**Aim**:
Copy out every line in which the string "scene" occurs.

Recorded data:
========================================================================

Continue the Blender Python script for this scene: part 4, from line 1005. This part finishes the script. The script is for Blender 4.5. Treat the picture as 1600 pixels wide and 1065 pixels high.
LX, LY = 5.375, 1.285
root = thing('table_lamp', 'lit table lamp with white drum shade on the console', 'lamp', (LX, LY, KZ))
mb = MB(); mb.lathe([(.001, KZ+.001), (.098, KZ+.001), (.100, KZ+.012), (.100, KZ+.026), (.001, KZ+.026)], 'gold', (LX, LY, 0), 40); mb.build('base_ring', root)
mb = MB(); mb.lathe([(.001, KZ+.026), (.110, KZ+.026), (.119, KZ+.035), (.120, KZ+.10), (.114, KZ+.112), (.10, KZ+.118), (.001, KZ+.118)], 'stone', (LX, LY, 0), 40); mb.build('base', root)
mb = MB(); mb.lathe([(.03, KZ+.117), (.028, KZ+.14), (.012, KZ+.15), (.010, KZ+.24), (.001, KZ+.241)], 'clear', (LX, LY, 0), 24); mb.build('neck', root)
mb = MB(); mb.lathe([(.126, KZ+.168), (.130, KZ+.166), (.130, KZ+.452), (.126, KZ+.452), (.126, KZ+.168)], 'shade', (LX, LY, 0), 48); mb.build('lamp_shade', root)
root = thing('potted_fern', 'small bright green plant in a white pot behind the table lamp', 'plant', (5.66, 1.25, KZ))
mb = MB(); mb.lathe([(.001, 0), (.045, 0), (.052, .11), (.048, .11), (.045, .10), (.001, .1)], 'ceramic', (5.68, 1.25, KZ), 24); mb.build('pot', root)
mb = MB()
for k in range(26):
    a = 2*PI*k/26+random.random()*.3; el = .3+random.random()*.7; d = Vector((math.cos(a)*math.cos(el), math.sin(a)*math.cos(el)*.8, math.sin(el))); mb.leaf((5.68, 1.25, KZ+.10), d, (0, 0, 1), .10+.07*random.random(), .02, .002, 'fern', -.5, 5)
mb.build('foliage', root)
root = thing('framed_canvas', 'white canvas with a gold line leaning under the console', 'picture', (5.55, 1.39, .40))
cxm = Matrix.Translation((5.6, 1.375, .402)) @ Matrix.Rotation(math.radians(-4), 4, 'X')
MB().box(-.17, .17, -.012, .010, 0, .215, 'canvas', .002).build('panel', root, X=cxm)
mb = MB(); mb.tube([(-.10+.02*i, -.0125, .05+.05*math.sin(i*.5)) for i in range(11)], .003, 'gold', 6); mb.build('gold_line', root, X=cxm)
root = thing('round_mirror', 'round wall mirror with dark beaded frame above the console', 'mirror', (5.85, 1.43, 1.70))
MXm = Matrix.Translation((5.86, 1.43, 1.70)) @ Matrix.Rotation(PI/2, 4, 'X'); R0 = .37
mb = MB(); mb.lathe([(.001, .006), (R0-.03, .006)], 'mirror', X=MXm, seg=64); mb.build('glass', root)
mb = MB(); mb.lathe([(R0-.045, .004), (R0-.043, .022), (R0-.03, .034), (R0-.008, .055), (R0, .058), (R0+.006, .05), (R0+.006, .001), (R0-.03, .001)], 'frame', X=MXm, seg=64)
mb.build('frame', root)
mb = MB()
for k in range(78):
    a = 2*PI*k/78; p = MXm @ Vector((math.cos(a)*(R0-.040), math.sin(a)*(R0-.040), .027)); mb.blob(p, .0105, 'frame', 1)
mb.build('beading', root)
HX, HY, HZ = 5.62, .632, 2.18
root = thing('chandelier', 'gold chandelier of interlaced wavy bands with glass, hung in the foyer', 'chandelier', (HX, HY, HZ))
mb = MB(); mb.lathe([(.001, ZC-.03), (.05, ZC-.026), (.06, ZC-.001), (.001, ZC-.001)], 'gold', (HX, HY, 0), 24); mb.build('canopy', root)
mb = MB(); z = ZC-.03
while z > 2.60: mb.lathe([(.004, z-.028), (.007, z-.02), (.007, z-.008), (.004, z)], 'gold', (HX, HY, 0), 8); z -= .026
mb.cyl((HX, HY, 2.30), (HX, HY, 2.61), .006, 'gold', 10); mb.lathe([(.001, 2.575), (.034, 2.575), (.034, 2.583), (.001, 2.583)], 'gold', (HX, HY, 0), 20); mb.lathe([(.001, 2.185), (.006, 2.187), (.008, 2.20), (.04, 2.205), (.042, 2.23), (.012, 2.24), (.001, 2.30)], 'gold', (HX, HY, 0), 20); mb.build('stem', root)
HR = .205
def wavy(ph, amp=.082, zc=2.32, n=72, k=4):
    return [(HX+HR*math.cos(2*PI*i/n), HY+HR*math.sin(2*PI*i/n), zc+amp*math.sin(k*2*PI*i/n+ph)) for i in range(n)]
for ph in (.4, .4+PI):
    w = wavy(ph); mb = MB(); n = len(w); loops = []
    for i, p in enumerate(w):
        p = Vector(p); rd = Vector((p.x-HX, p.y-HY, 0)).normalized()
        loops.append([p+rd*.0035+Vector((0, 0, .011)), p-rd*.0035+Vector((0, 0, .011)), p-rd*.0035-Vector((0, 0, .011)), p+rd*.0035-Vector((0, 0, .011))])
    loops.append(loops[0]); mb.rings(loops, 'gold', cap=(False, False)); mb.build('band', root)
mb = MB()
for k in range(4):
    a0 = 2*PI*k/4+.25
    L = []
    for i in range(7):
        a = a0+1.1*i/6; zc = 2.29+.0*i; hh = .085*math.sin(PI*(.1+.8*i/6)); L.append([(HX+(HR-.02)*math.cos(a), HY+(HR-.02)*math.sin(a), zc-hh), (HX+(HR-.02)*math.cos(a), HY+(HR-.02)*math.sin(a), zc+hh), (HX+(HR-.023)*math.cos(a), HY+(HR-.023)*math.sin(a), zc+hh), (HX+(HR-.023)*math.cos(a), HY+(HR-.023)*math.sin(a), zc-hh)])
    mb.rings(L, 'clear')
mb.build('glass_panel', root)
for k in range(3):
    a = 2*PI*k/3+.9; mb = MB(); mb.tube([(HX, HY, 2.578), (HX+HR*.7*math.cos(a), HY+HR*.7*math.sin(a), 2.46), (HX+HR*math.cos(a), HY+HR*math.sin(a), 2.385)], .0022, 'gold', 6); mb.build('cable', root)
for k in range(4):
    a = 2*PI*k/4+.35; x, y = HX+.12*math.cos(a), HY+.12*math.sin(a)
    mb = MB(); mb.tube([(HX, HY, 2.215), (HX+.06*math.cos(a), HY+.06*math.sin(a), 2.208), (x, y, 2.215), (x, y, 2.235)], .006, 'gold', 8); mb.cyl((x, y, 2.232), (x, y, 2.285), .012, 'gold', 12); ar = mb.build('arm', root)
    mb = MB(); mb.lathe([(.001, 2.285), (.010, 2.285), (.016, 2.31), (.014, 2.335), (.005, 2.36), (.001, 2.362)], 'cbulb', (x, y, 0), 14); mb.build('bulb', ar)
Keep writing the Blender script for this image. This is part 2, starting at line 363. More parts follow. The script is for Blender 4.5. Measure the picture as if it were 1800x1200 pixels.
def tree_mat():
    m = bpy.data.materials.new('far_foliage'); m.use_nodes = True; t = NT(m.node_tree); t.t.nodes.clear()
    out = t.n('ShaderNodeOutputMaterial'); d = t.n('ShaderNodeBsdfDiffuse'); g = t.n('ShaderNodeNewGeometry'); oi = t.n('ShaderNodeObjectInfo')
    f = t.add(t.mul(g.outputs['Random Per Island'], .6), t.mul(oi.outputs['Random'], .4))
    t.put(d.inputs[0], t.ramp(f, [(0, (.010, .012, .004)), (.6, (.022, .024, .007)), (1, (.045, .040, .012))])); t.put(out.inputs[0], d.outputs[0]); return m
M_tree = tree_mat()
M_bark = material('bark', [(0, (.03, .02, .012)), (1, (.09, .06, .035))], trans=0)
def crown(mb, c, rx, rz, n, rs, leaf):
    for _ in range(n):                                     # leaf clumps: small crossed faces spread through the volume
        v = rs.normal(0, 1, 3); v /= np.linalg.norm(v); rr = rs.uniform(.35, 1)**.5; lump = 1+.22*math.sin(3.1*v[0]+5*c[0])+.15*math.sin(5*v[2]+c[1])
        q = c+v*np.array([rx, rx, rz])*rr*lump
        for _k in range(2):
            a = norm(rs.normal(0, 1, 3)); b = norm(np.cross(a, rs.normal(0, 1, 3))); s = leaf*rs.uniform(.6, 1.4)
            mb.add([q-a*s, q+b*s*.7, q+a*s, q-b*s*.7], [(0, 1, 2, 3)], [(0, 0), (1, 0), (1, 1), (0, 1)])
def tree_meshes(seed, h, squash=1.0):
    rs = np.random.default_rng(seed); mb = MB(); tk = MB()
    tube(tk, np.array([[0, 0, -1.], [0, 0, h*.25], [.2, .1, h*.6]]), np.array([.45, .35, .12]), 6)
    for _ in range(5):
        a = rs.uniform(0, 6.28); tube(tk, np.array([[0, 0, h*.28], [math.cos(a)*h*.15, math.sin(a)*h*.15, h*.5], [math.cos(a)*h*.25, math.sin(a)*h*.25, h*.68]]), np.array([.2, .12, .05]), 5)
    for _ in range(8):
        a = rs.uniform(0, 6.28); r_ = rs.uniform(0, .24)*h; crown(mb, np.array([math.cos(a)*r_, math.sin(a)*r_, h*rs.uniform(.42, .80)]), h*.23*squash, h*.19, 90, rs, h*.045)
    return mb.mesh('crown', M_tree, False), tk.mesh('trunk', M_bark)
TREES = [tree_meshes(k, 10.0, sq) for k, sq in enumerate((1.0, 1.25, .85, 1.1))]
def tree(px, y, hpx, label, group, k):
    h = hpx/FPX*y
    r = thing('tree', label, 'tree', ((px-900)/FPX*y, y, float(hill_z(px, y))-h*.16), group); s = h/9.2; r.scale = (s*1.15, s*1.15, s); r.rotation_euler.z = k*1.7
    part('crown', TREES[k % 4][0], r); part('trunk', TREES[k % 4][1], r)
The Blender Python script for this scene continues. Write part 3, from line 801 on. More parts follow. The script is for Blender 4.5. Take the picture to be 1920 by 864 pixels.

========================================================================

**Answer in full**:
Continue the Blender Python script for this scene: part 4, from line 1005. This part finishes the script. The script is for Blender 4.5. Treat the picture as 1600 pixels wide and 1065 pixels high.
The Blender Python script for this scene continues. Write part 3, from line 801 on. More parts follow. The script is for Blender 4.5. Take the picture to be 1920 by 864 pixels.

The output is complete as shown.